Over the past month, 12 teams of South Asian batsmen, bowlers, and all-rounders from across the state have congregated at the beachside Joy Hanlon Fields in Quincy for what the organizers called the ''most prestigious cricket tournament in New England."
Naturally, winning is a priority -- and with Indian pop music playing in the background, home-team favorite Lagaan advanced to the finals among much cheering earlier this month, only to be defeated in the final round. But the daylong sports events are also one of the few chances that the growing, but scattered, Indian population in the state has to reconnect with its culture, its community, and the sport it compares to a religion.
The games ''make me feel like I'm home . . . You get to meet so many more Indians from the community," said Rajat Singhal, 32, a software engineer who lives in Quincy and plays for Lagaan.
The tournament grew out of casual weekend games: One guy would bring a bat he'd packed from India, another had a wicket in his basement, someone else had a ball. Those grew into more organized leagues, and the third annual tournament this year brought teams from Mansfield, Quincy, Braintree, Norwood, and Attleboro, as well as towns farther afield: Andover, Waltham, Lowell, and Burlington.
''There's nothing that brings Indians closer together," said Rajiv Ramaratnam, this year's commentator, who gave the play-by-play on a bullhorn.
Among new immigrants, Asian Indians stand out. They are predominantly young, working-age people who come to the United States with work visas or to finish their education. They tend to have middle-class jobs and lifestyles, living in the suburbs rather than settling in a single neighborhood or a particular city, according to Michael Liu, a research assistant at the Institute for Asian American Studies at the University of Massachusetts at Boston.
''Their events are very popular. It's one of the few ways they have to get together," Liu said.
Cricket -- so popular in India that tournament players described the New England equivalent as the Red Sox, Celtics, Patriots, and Bruins combined into a single sport -- is the natural way to bring together a community that has largely dispersed throughout the suburbs, cut off from the food, festivals, and traditions of its homeland.
''It was a torture, to be honest," said Priyanka Wadhwa, of the move she and her husband Nikhil made from Brockton, with an Indian population of 220 according to 2000 census data, to West Bridgewater, with just nine. ''No Indian stores . . . we had one Indian family move next door to us."
Cricket anchored the Wadhwas: their one-acre lot was just big enough to host impromptu games in the backyard. The huge satellite dish they mounted on their roof to pipe in cricket matches during the wee hours of the morning was not allowed in Brockton. Nikhil began teaching the neighborhood kids how to play. And when the Wadhwas brought their children to a culture and language Sunday school sponsored by the Vrindavana Preservation Society in Quincy, in a desperate attempt to make sure their kids didn't lose sight of their heritage, a group of bored fathers found the community they, too, had been missing.

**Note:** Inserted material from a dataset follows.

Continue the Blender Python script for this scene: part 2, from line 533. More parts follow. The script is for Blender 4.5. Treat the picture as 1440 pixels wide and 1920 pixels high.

Ramaratnam, who lives in Norwell where there are three other Indian families, said that everyone anticipates cricket season just as Americans look forward to opening day at Fenway.
The sport is so wildly popular in South Asia, Australia, and England that it has even raised some scholarly inquiry. Ashis Nandy, a well-known political psychologist and sociologist who wrote ''The Tao of Cricket," theorized that the ''obsessive concern" with cricket in India could be traced back to the way the sport ''has met a vital need in Indian culture, trying to grapple with the modern world and to make sense of that world."
Even though the sport is rooted in tradition, times are changing.
''No one has the time here," said Wadhwa. ''We're following baseball's model," by shortening matches to about an hour and a half.
There, the similarities end. Batsmen hold their bats low to the ground, not up above their shoulders. The ''bases" are stump-like wickets that batsmen must protect from the bowler, who winds up and then bounces the ball toward the batter. Spectators snack on curry in a hamburger bun with spicy chutney, instead of hot dogs and cracker jacks. A ''home run" is worth six runs. But before each day of the tournament begins, the players make a point to sing both the US national anthem and the Indian national anthem.
''The best way I can summarize it is, it makes me feel like I'm home," Singhal said.